L’Islamic State è stato un gruppo jihadista brutale e privo di pazienza, che ha cercato di realizzare nell’immediato l’obiettivo che il gruppo fondato da bin Laden mira a realizzare in un futuro non meglio precisato. Potremmo quindi anche dire, usando i nostri canoni, che l’Islamic State ha voluto farsi Stato, ma non sarebbe in realtà corretto perché tra le sue caratteristiche vi è ovviamente il rifiuto del nostro concetto westfaliano di Stato.
Nonostante la perdita del controllo territoriale e l’uccisione di Al Baghdadi, le idee dell’Islamic State non sono morte.
Esattamente! E le sue idee non sono morte perché sono proprie del più ampio fenomeno del jihadismo e si basano, in parte, sul malessere di milioni di persone, che fortunatamente non condividono con il gruppo fondato da Al Baghdadi né le idee più radicali, né la metodologia.
Ma anche dopo la sconfitta territoriale e l’uccisione del suo leader l’Islamic State è vivo, perché vive sono le sue idee.
A testimonianza di ciò, migliaia sono ancora i suoi uomini attivi sia nel teatro siro-iracheno che in altre zone di crisi, ove perso il controllo territoriale il gruppo è tornato ad operare come gruppo insorgente.
Inoltre, ragazzi che si rifanno all’Islamic State sono ancora presenti anche in Occidente, ove continuano e continueranno per anni a compiere azioni di quello che definiamo terrorismo “fai da te”, ovvero attentati compiuti in modo più o meno autonomo nelle città in cui sono spesso nati e cresciuti, ma delle quali non si sentono far parte.

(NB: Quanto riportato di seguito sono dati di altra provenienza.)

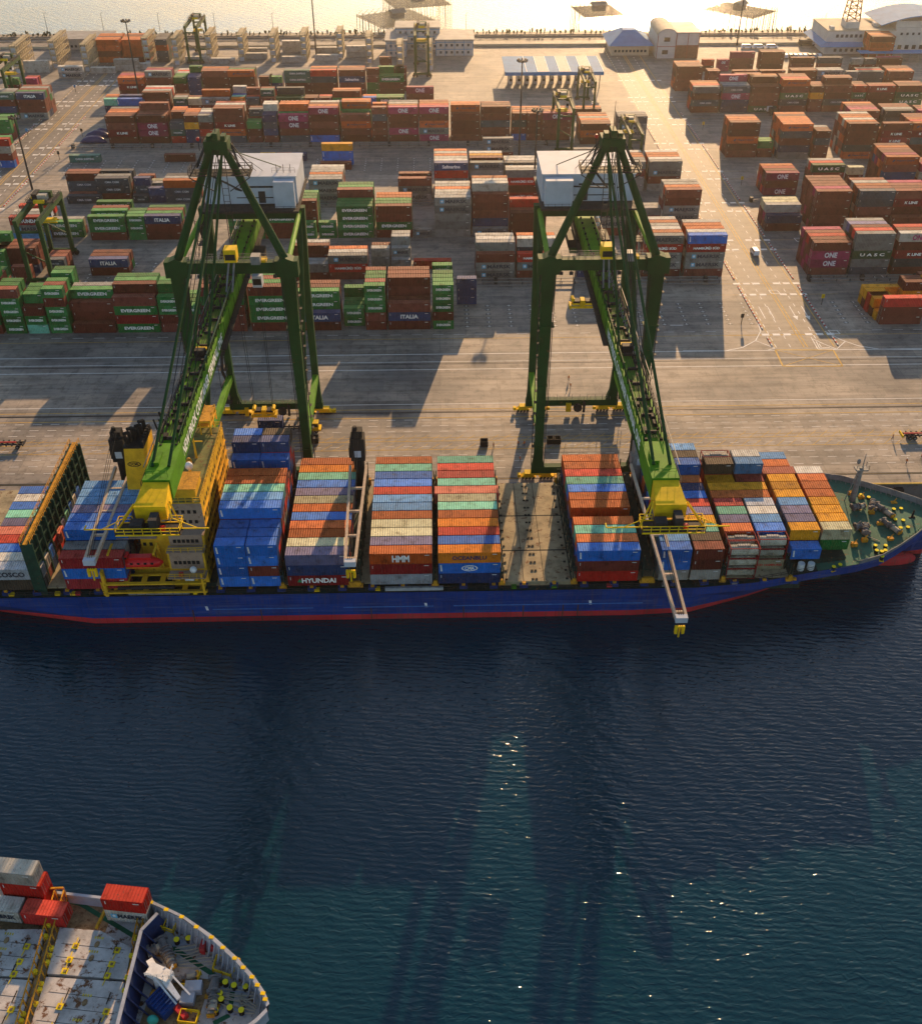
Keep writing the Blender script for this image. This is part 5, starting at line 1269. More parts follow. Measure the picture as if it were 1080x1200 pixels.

Stanno naturalmente aumentando gli attentati compiuti in modo totalmente autonomo, ma non possiamo escludere che grazie alla potente macchina della propaganda jihadista online l’Islamic State riesca anche a coordinare qualche attacco più complesso.
In che modo è necessario contrastare il fenomeno del jihadismo?
Dobbiamo difenderci dal terrorismo, ma dobbiamo anche capire i terroristi e chi si radicalizza anche senza passare all’azione, altrimenti non riusciremo a combatterli.
Non li annienteremo tramite sconfitte militari sul campo, che per quanto importanti portano a risultati effimeri, soprattutto nel lungo periodo. Dobbiamo capire cosa vogliono e vincere sulle loro idee attraverso la promozione delle nostre, affiancando alle azioni militari e di polizia anche quelle di contro-narrativa e anti-narrativa, tenendo sempre presente che non esiste una verità assoluta e nessuna cultura può arrogarsi il diritto di considerarsi superiore, né tanto meno di imporsi sulle altre.
Solo così potremo far sì che non ci sia uno stillicidio di attacchi in Occidente e che il germe del fanatismo non attecchisca profondamente in altre realtà come quella africana, e solo così potremo impedire che a Mosul l’Islamic State, o il gruppo che raccoglierà la sua eredità dopo la morte di Al Baghdadi, torni più forte che mai.
Laura Quadarella Sanfelice di Monteforte, giurista, geo-politologo e analista intelligence, è professore di Counter-terrorism e direttore del think tank Mediterranean Insecurity. Laureata in Giurisprudenza e in Relazioni Internazionali, ha un dottorato di ricerca in Diritto Internazionale, insegna in diverse università italiane e lavora al Ministero degli Affari Esteri. Tra i suoi libri ricordiamo: Il nuovo terrorismo internazionale come crimine contro l’umanità (2006), Terrorismo «fai da te» (2013), Due secoli di stabilizzazione (2015) con Ferdinando Sanfelice di Monteforte e Perché ci attaccano. Al Qaeda, l’Islamic State e il terrorismo «fai da te» (2017).